E eu sabia que a minha tia estava a fazer muito por mim, ao dar-me o Porto Santo pela primeira vez

O perfil da ilha ao longe, aquela risca amarela a separar a terra do mar e, depois, ao desembarcar, o calor que abraça e pede para sermos diferentes, para despir o casaco e ter menos pressa. A primeira vez que aqui vim tinha 11 anos e subi pelos degraus do cais com a roupa e os sapatos de ir à missa. A minha mãe não fez por menos, que a pequena não ia fazer má figura no passeio da Conceição e dos colegas do hotel, mal sabia que éramos todos inexperientes em viagens e barcos.

As ondas e os balanços deram-me a volta à cabeça com a ajuda de um bolo e de uma brisa maracujá que a mim ninguém me explicou que os doces não ajudam no mar. A minha tia Conceição confiou nos comprimidos e acreditou que todas as pessoas eram como ela, capazes de afugentar os aborrecimentos e o enjoo com o entusiasmo do passeio. E não havia como aquela tia para desencantar a companhia, o saco para o fato de banho e a toalha, a máquina fotográfica e até uns óculos de sol, sem fazer a conta ao dinheiro para as passagens, o almoço e as uvas.

Dos quatro adultos que me acompanharam naquela aventura pelo Porto Santo, foi a minha tia que acertou o preço com o taxista que nos levou a ver as vistas e nos deixou à porta de um restaurante de praia. E foi lá, com o mar ao fundo, que me sentei pela primeira vez para almoçar fora, acho que foi o prato mais barato da ementa, que arrumar quartos no hotel Girassol não dava para todos os luxos.

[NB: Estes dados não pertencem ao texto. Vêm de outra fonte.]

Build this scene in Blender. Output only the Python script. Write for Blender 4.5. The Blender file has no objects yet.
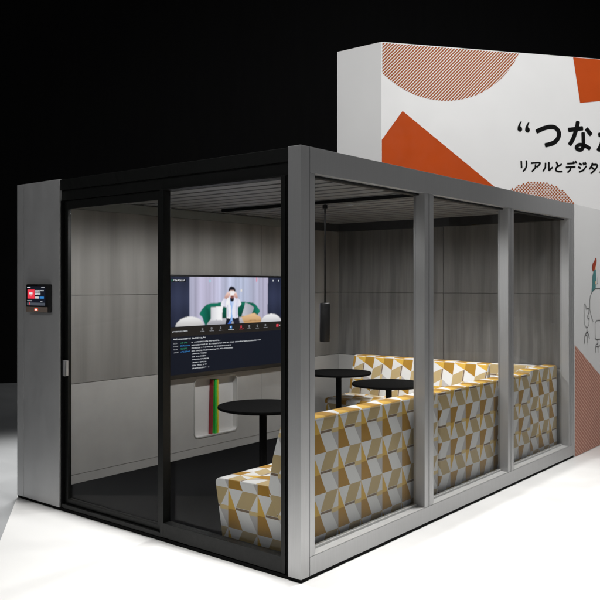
import bpy, bmesh, math, random
from mathutils import Vector, Matrix
random.seed(4)
S = bpy.context.scene
COL = S.collection
R = math.radians

# ------------------------------------------------------------------ node helpers
class E:
    """tiny expression wrapper round Math nodes"""
    def __init__(s, nt, sock): s.nt, s.s = nt, sock
    def op(s, o, *a):
        n = s.nt.nodes.new('ShaderNodeMath'); n.operation = o
        for i, v in enumerate((s,) + a):
            if isinstance(v, E): s.nt.links.new(v.s, n.inputs[i])
            else: n.inputs[i].default_value = v
        return E(s.nt, n.outputs[0])
    def __add__(s, o): return s.op('ADD', o)
    def __sub__(s, o): return s.op('SUBTRACT', o)
    def __mul__(s, o): return s.op('MULTIPLY', o)
    def lt(s, o): return s.op('LESS_THAN', o)
    def gt(s, o): return s.op('GREATER_THAN', o)

def mix(nt, f, a, b, blend='MIX'):
    n = nt.nodes.new('ShaderNodeMix'); n.data_type = 'RGBA'; n.blend_type = blend
    if isinstance(f, E): nt.links.new(f.s, n.inputs[0])
    else: n.inputs[0].default_value = f
    for k, v in ((6, a), (7, b)):
        if isinstance(v, tuple): n.inputs[k].default_value = v + (1,)
        else: nt.links.new(v, n.inputs[k])
    return n.outputs[2]

def new_mat(name):
    m = bpy.data.materials.new(name); m.use_nodes = True
    nt = m.node_tree
    b = nt.nodes.get('Principled BSDF')
    return m, nt, b

def coords(nt, scale=(1, 1, 1), kind='Object'):
    tc = nt.nodes.new('ShaderNodeTexCoord'); mp = nt.nodes.new('ShaderNodeMapping')
    nt.links.new(tc.outputs[kind], mp.inputs[0]); mp.inputs['Scale'].default_value = scale
    return mp.outputs[0]

def noise(nt, vec, scale, detail=4, rough=.55):
    n = nt.nodes.new('ShaderNodeTexNoise'); nt.links.new(vec, n.inputs['Vector'])
    n.inputs['Scale'].default_value = scale; n.inputs['Detail'].default_value = detail
    n.inputs['Roughness'].default_value = rough
    return E(nt, n.outputs[0])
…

E eu sabia que a minha tia estava a fazer muito por mim, ao dar-me o Porto Santo pela primeira vez.

Os outros vestiram os fatos de banho e entraram na água. Eu tirei os sapatos de ir à missa e fui molhar os pés e depois juntei-me à minha tia para andar nos baloiços à entrada do cais. E rimos tanto, as duas, e, se fechar os olhos, acho que sou capaz de ouvir as gargalhadas sonoras da minha tia Conceição, são as mesmas que dá nos raros momentos em que consigo vislumbrar a mulher despachada, que arrumava quartos no hotel Girassol, pintava os lábios e ia ao cabeleireiro de três em três meses fazer uma permanente.

A demência levou quase tudo e deixou-a assim, uma velhinha surda, que já não me reconhece, nem sabe que sou a Lina Marta, a sobrinha que amou como se ama uma filha. A mesma a quem deu, nos anos faculdade, cinco contos por mês para ajudar nos estudos, nas fotocópias, “no que te fizer falta” ou por quem ia comprar fruta para ajudar na quimioterapia e trazia o mais caro, morangos e pêssegos, “o que tu gostares mais”. E deve ter sofrido por mim, eu que era a mais nova e ela queria que fosse a última a morrer.

A generosidade vinha embrulhada em doses de mau feitio, no excesso de nos dar tudo e de se zangar de uma maneira sem medida, como a água a quebrar um dique e a inundar tudo, o bom e o mau. E não era fácil gostar dela, nem a tia Conceição gostava das pessoas sempre com a mesma intensidade, a não ser de nós, os sobrinhos. Com as irmãs discutia muito, sobretudo com a minha mãe, mas por mim fez tudo o que conseguiu para me ver feliz. E deu-me o Porto Santo num passeio de Verão, tinha eu 11 anos e acabara de passar para o 2º ano do ciclo.